Friday, January 16, 2009

Dirty little bugs - a pin/macro approach

Program testing can be used to show the presence of bugs, but never to show their absence!

Edsger W. Dijkstra

/-

Measuring and observing usually (if not always) change what one is measuring. I've never seen Schrödinger's cat, at least not when leading with embedded systems nor in my garden, but the former implication causes many problems when trying to debug time-critical functions/operations in embedded software and hardware.

Usually a printf-like UART output works but that would slow down or even hang code which can't wait for the UART to stream its data out. Even though with a substantial buffer it will come a time where it will get stuck.

There is a nice, well known techinque, that uses output pins to reflect some state, such as which function or interrupt handler the microcontroller is doing at the time. Since setting the output value requires only a few instructions, this approach suits better the time-critical scenarios. This technique is helpful in many ways: one may measure from interrupt latency and cpu usage to interrupt or thread deadlock.

That's how the following code came up to mind, here is a simple header file which is based on the macros I posted some time ago here.



#ifndef _dbgpin_h_
#define _dbgpin_h_

#include "portutil.h"

/* Enables or disables debugging */
#if DBGPIN_ENABLED 1

/* Debug pins */
#define DBGPIN_01 0,2
#define DBGPIN_02 0,3
//---- etc

/* Initialization */
#define DBGPIN_INIT( pin ) do { FPIN_AS_OUTPUT(pin); FPIN_CLR(pin); } while(0);

/**
* Beware of returns, exclude them!
*/
#if DBGPIN_ENABLED
#define DBGPIN_BLOCK( pin, block ) \
FPIN_SET_( pin ); \
do { \
block \
} while(0); \
FPIN_CLR_( pin );
#else
#define DBGPIN_BLOCK( pin, block ) block
#endif

#endif /* _dbgpin_h_ */

Here is an example:



DBGPIN_BLOCK( DBGPIN_01,
a = b;
callSomething();
);

There is a small drawback: the do-while structure won't let any variable declared inside 'block' to be visible outside. That can be solved by removing the do-while, if you need it that way just go ahead and delete those two lines.

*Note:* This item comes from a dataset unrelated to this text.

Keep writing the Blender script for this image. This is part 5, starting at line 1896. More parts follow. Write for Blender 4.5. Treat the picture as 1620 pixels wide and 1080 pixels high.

Also notice that a return in 'block' won't allow the macro to clear the corresponding pin, so applying the macro to a function with many return points is messy. The alternative is to change the original function's name and call it through a sort of wrapper which does it inside a DBGPIN_BLOCK macro. It's not pure beauty but it works nice, and once you've done the debugging it can be disabled by changing DBGPIN_ENABLED to 0.